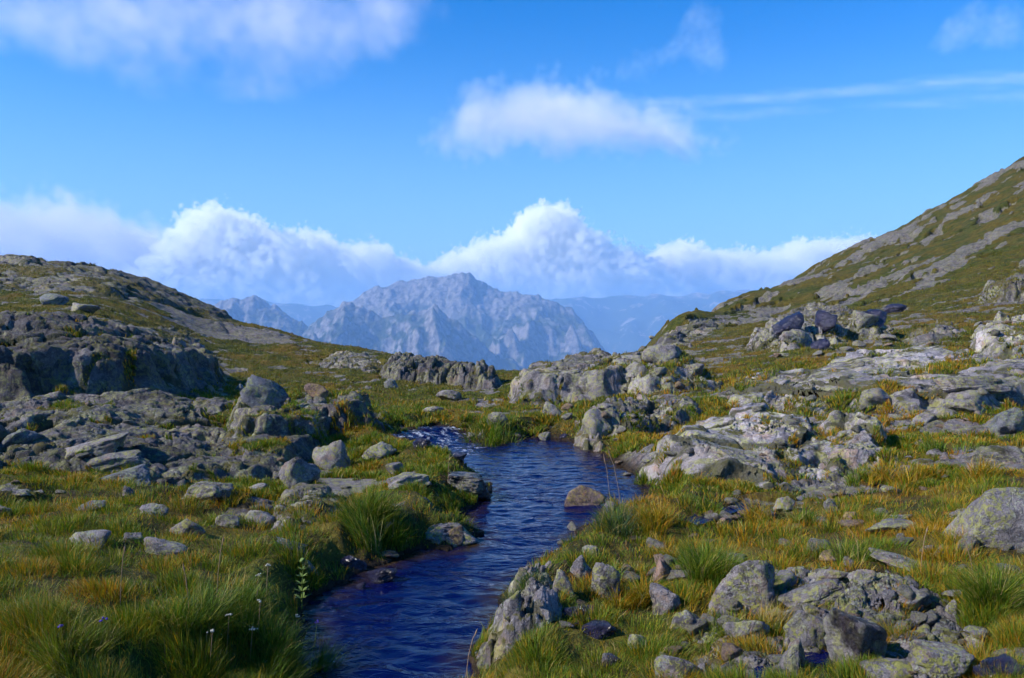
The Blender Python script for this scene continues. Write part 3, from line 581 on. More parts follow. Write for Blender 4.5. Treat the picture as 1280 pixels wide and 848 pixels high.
SP = [
 # right foreground
 (1262, 696, 150, 96, 'large pale grey boulder with yellow lichen at the right edge', dict(mat=M_ROCK, rough=.04, round_=10, tilt=(-.2, .1))),
 (931, 770, 72, 80, 'tall domed grey stone with a green tuft at its side', dict(mat=M_LICH, round_=9, dep=.7, top=1.1, tilt=(.1, 0.))),
 (1017, 757, 70, 34, 'smooth pale lens-shaped stone above the big purple block', dict(round_=8, tilt=(-.3, 0.))),
 (1039, 727, 38, 18, 'small rounded grey stone above the pale lens-shaped stone', dict(round_=9)),
 (1081, 729, 32, 21, 'small grey-violet wedge stone right of the rounded small stone', dict(round_=10)),
 (1130, 716, 80, 24, 'long thin pale slab leaning in the gold grass', dict(tilt=(.2, 0.), mat=M_LICH)),
 (1076, 832, 76, 90, 'big purple grey block with lichen and a wet flank', dict(mat=M_HALFWET, round_=10, dep=.7, top=.8, tilt=(.1, .15))),
 (1008, 812, 52, 60, 'narrow lichen-speckled stone beside the big purple block', dict(mat=M_LICH, dep=.7, tilt=(-.25, .1))),
 (1171, 848, 68, 54, 'round stone mottled with yellow-green lichen in the foreground', dict(mat=M_LICH, round_=8)),
 (1136, 764, 40, 28, 'squat grey stone right of the big purple block', dict()),
 (1206, 750, 44, 18, 'low pale stone nearly covered by gold grass', dict(mat=M_LICH)),
 (1108, 862, 58, 38, 'lichen-topped stone at the bottom edge beside the puddle', dict(mat=M_LICH)),
 (990, 862, 66, 60, 'half wet stone standing in the foreground puddle', dict(mat=M_HALFWET, dep=.7)),
 (857, 792, 44, 32, 'pale ragged stone on the near right bank', dict(mat=M_LICH, ang=.55)),
 (934, 804, 48, 40, 'split grey stone below the tall domed stone', dict(ang=.55)),
 (828, 728, 28, 36, 'upright tan stone in the tussocks of the right bank', dict(mat=M_RED)),
 (837, 766, 40, 40, 'violet grey stone tilted under the upright tan stone', dict(tilt=(-.4, .1))),
 (843, 856, 52, 38, 'dark lichen-spotted stone at the bottom edge of the right bank', dict(mat=M_LICH)),
 (1049, 622, 22, 16, 'small rounded stone in the gold grass below the pale rounded slab', dict()),
 (1111, 618, 30, 12, 'flat violet stone among stones in the gold grass', dict()),
 (981, 642, 30, 22, 'pale wedge-shaped stone leaning by the marshy pools', dict(tilt=(-.6, 0.), mat=M_LICH)),
 (1039, 644, 18, 18, 'small pale stone upright beside the orange stone', dict(mat=M_LICH)),
 (1063, 653, 16, 18, 'small orange-brown stone in the gold grass', dict(mat=M_RED)),
 (1118, 668, 72, 18, 'long flat pale slab lying in grass below a mossy stone', dict(round_=12, tilt=(-.12, 0.))),
 (1122, 655, 36, 14, 'mossy stone just behind the long flat pale slab', dict(mat=M_LICH)),
 (1128, 600, 24, 9, 'thin pale stone in the gold grass right of the pale rounded slab', dict()),
 (1214, 592, 24, 13, 'tan stone half hidden in the gold grass near the right edge', dict(mat=M_RED)),
 (974, 746, 36, 32, 'lichen-covered stone between the domed stone and the lens-shaped stone', dict(mat=M_LICH)),
 (1042, 708, 32, 17, 'flat tan stone in the turf above the small rounded stone', dict(mat=M_RED)),
 (1205, 650, 34, 13, 'low grey stone left of the large right-edge boulder', dict()),
 (1190, 770, 14, 20, 'small upright stone in grass above the round mottled stone', dict(mat=M_LICH)),
 (1224, 798, 32, 16, 'small flat stone in grass right of the round mottled stone', dict()),
 (1252, 856, 64, 42, 'dark wet slab at the bottom right corner', dict(mat=M_WET, tilt=(.3, .1))),
 (1012, 692, 22, 12, 'little pale stone beside the flat tan stone', dict()),
 (1180, 690, 26, 10, 'little flat stone below the low grey stone by the large boulder', dict()),
 (905, 660, 20, 12, 'small brown stone at the edge of the marshy pools', dict(mat=M_RED)),
 # right bank of the stream
 (724, 724, 30, 32, 'pale green-white lichen stone on the right bank', dict(mat=M_LICH)),
 (758, 750, 38, 48, 'tall pale stone standing on the right bank', dict(mat=M_ROCK, dep=.6)),
 (702, 742, 26, 30, 'rounded grey stone left of the tall pale bank stone', dict(round_=9)),
 (787, 722, 22, 20, 'small pinkish stone right of the tall pale bank stone', dict(mat=M_RED)),
 (738, 694, 24, 12, 'small flat stone hidden behind the lichen stone on the bank', dict()),
 (640, 774, 22, 34, 'narrow upright stone at the tip of the lumpy bank rock', dict(mat=M_LICH, dep=.6)),
 (716, 775, 36, 22, 'dark wet stone in the hollow of the right bank', dict(mat=M_WET)),
 (748, 800, 44, 26, 'dark wet stone below the hollow of the right bank', dict(mat=M_WET)),
 (762, 838, 34, 24, 'grey stone with dark flank near the bottom of the right bank', dict(mat=M_HALFWET)),
 (798, 812, 26, 20, 'small grey stone in the grass between bank and tussocks', dict()),
 # in the stream
 (727, 634, 56, 34, 'peaked stone with rusty left side standing in the stream bend', dict(mat=M_RED, ang=.5, dep=.7, tilt=(0., 0.), bury=.35, cone=.6)),
 (556, 680, 84, 46, 'broad flat-topped lichen stone jutting into the stream', dict(cone=.2, mat=M_LICH, dep=.9, bury=.25, top=.35, tilt=(.05, 0.))),
 (572, 684, 40, 26, 'small dark reddish stone against the broad lichen stone', dict(mat=M_RED, bury=.3)),
 (580, 620, 66, 40, 'grey ridged stone with wet brown foot beside the rapids', dict(mat=M_HALFWET, bury=.25, top=.4, tilt=(.1, 0.), dep=.9)),
 (514, 610, 62, 22, 'flat mossy slab left of the ridged stone by the rapids', dict(mat=M_LICH, dep=.8)),
 (477, 730, 38, 24, 'dark brown stone lying in the shallow water at the left bank', dict(mat=M_WET, bury=.3)),
 (486, 700, 24, 11, 'small pink-brown stone awash near the left bank', dict(mat=M_RED, bury=.3)),
 (452, 738, 14, 10, 'tiny wet pebble below the dark brown stone', dict(mat=M_WET, bury=.3)),
 (440, 716, 34, 22, 'wet dark stone under the big left bank tussock', dict(mat=M_WET)),
 (569, 578, 28, 15, 'black wet stone with white water in the rapids', dict(mat=M_WET, bury=.3)),
 (528, 562, 22, 14, 'black wet stone at the top of the rapids', dict(mat=M_WET, bury=.3)),
 (680, 551, 17, 11, 'small white stone at the far edge of the pool', dict(bury=.3)),
 (705, 550, 12, 7, 'tiny dark stone at the far edge of the pool', dict(mat=M_WET, bury=.3)),
 (645, 548, 14, 7, 'tiny brown stone on the far shore of the pool', dict(mat=M_RED)),
 # beyond the stream
 (742, 552, 46, 36, 'rounded pale boulder on the bank behind the pool', dict(round_=8)),
 (690, 524, 24, 20, 'tilted pale stone in grass below the pale cracked outcrop', dict()),
 (620, 533, 28, 17, 'grey stone on the grass hump behind the rapids', dict()),
 (565, 502, 38, 14, 'long pale stone on the meadow below the slaty outcrop', dict()),
 (540, 519, 28, 9, 'low flat stone in the meadow behind the rapids', dict()),
 (489, 486, 16, 13, 'small dark stone in the far meadow', dict(mat=M_BLUE)),
 (757, 514, 26, 9, 'thin stone in the grass slope under the cracked outcrop', dict()),
 (817, 582, 28, 14, 'pale stone in grass right of the pool', dict(mat=M_LICH)),
 (806, 600, 18, 10, 'small dark stone at the right edge of the pool', dict(mat=M_BLUE)),
 # left meadow
 (372, 606, 48, 34, 'pale slanted stone leaning below the blocky ledge', dict(mat=M_ROCK, tilt=(-.35, .0))),
 (421, 590, 56, 38, 'grey-green domed stone right of the pale slanted stone', dict(mat=M_LICH, round_=9)),
 (476, 574, 42, 22, 'low mossy stone on the grass above the flat mossy slab', dict(mat=M_LICH)),
 (498, 594, 28, 20, 'small pointed stone left of the rapids', dict()),
 (112, 686, 48, 26, 'dark-sided stone with a pale left face alone in the left meadow', dict(mat=M_LICH, ang=.55, dep=.8)),
 (167, 679, 24, 13, 'small light stone right of the dark-sided meadow stone', dict()),
 (232, 672, 44, 30, 'blade-shaped stone tilted upward in the left meadow', dict(tilt=(-.5, 0.), dep=.5)),
 (191, 646, 36, 16, 'low grey stone in the middle of the left meadow', dict()),
 (256, 628, 68, 30, 'wide lumpy grey stone below the stepped ledges', dict(ang=.55)),
 (158, 623, 18, 15, 'small boxy stone in the upper left meadow', dict(mat=M_LICH)),
 (202, 694, 58, 20, 'flat grey slab almost level with the grass in the left meadow', dict(mat=M_ROCK)),
 (285, 662, 30, 18, 'rounded grey stone left of the flat layered slab', dict(round_=8)),
 (320, 658, 50, 30, 'pale tilted slab left of the flat layered slab', dict(mat=M_LICH)),
 (357, 687, 50, 18, 'thin shelf stone below the flat layered slab', dict(mat=M_BLUE)),
 (386, 724, 28, 22, 'grey stone on the left bank beside the flower spike', dict(mat=M_BLUE)),
 (374, 700, 24, 16, 'dark stone sunk in the left bank above the flower spike', dict(mat=M_BLUE)),
 (26, 626, 38, 13, 'low pale stone near the left edge of the meadow', dict(mat=M_LICH)),
 (4, 646, 22, 14, 'grey stone cut by the left edge of the photo', dict()),
 (115, 640, 38, 15, 'dark flat stone under the stepped ledges', dict(mat=M_BLUE)),
 (320, 616, 26, 10, 'thin flat stone right of the wide lumpy stone', dict()),
 (230, 600, 36, 13, 'long brownish stone at the foot of the stepped ledges', dict(mat=M_RED)),
 (335, 508, 54, 34, 'blue-grey pointed boulder standing beside the cliff', dict(mat=M_BLUE, ang=.5, dep=.7)),
 (398, 498, 34, 20, 'dark reddish stone right of the blue-grey pointed boulder', dict(mat=M_RED)),
 (300, 490, 14, 9, 'small dark stone in the cliff shadow', dict(mat=M_BLUE)),
 (104, 391, 36, 13, 'white block lying on the turf of the left hill', dict(mat=M_LICH)),
 (68, 382, 32, 13, 'dark low stone left of the white block on the hill', dict(mat=M_BLUE)),
 (30, 560, 60, 24, 'tilted dark stone at the left end of the stepped ledges', dict(mat=M_BLUE, tilt=(-.2, 0.))),
 (120, 580, 104, 30, 'long pale slab slanting out of the ledges, uppermost of two', dict(mat=M_ROCK, tilt=(-.2, .15), dep=.5, top=.4)),
 (142, 590, 92, 28, 'long narrow slab slanting out of the ledges, lower of two', dict(mat=M_LICH, tilt=(-.2, .15), dep=.4)),
 (160, 606, 64, 24, 'dark split stone at the foot of the two slanting slabs', dict(mat=M_BLUE, tilt=(-.2, .1))),
 # right hillside
 (1158, 530, 36, 18, 'white rounded stone in the gold grass under the wide slabs', dict(round_=8)),
 (1210, 520, 62, 24, 'low pale slab stone right of the white rounded stone', dict(mat=M_ROCK)),
 (1262, 546, 66, 40, 'dark brown flat rock at the right edge above the gold grass', dict(mat=M_BLUE, tilt=(.0, .2))),
 (1216, 498, 92, 26, 'long smooth slab stone resting on the wide slabs near the right edge', dict(round_=10)),
 (990, 437, 28, 14, 'pale block under the wet dark faces on the right slope', dict()),
 (834, 452, 58, 24, 'rounded pale rock on the saddle left of the right hill', dict(round_=8)),
 (1098, 512, 44, 24, 'square pale stone on the slabs above the pale rounded slab', dict()),
 (868, 470, 28, 12, 'small pale stone behind the cracked outcrop', dict()),
 (990, 420, 36, 22, 'wet blue-black face, leftmost on the right slope', dict(mat=M_WET, slab=True)),
 (1028, 420, 26, 22, 'narrow wet blue-black face between two broader ones', dict(mat=M_WET, slab=True)),
 (1084, 424, 38, 26, 'broad wet blue-black face, rightmost on the right slope', dict(mat=M_WET, slab=True)),
 (1027, 438, 20, 12, 'small wet dark stone below the wet faces', dict(mat=M_WET, slab=True)),
 (1078, 412, 32, 26, 'upright pale block standing between the wet faces', dict(ang=.55)),
 (1118, 392, 20, 12, 'small wet dark stone high on the right slope', dict(mat=M_WET, slab=True)),
]
for u, v, w, h, lab, kw in SP:
    boulder(u, v, w, h, lab, group=BG, **kw)
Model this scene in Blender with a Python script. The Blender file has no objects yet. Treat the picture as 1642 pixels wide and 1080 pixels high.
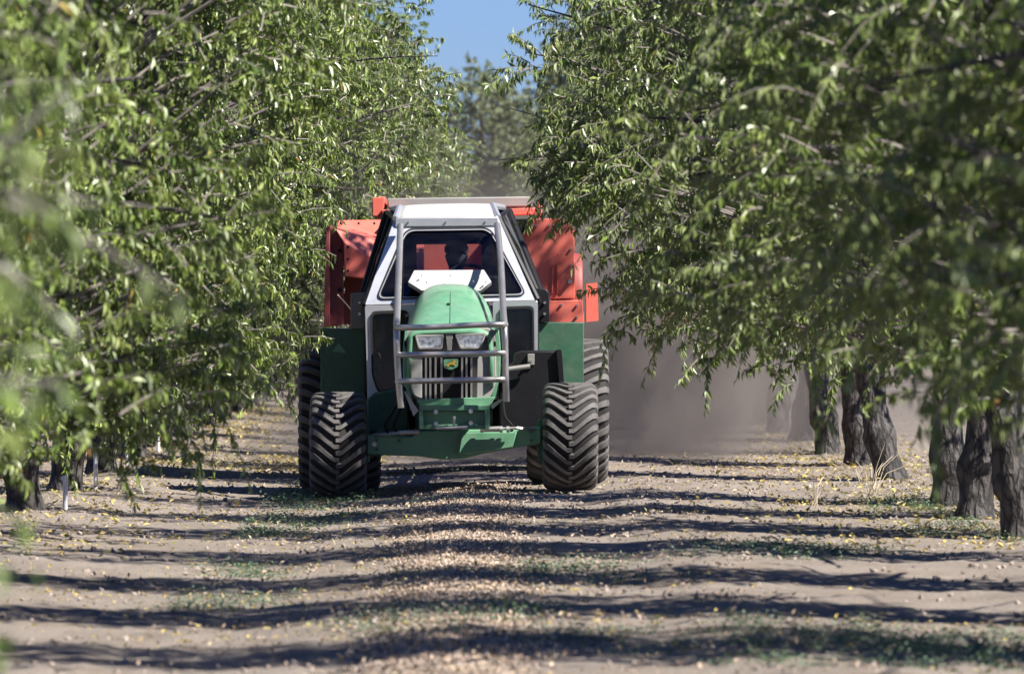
------------------------------------------------------------
[WHAT TO WORK ON] From the material above, copy each line that includes the word "this".

[FINAL RESULT]
The Blender Python script for this scene continues. Write part 3, from line 581 on. More parts follow. Write for Blender 4.5. Treat the picture as 1280 pixels wide and 848 pixels high.
Model this scene in Blender with a Python script. The Blender file has no objects yet. Treat the picture as 1642 pixels wide and 1080 pixels high.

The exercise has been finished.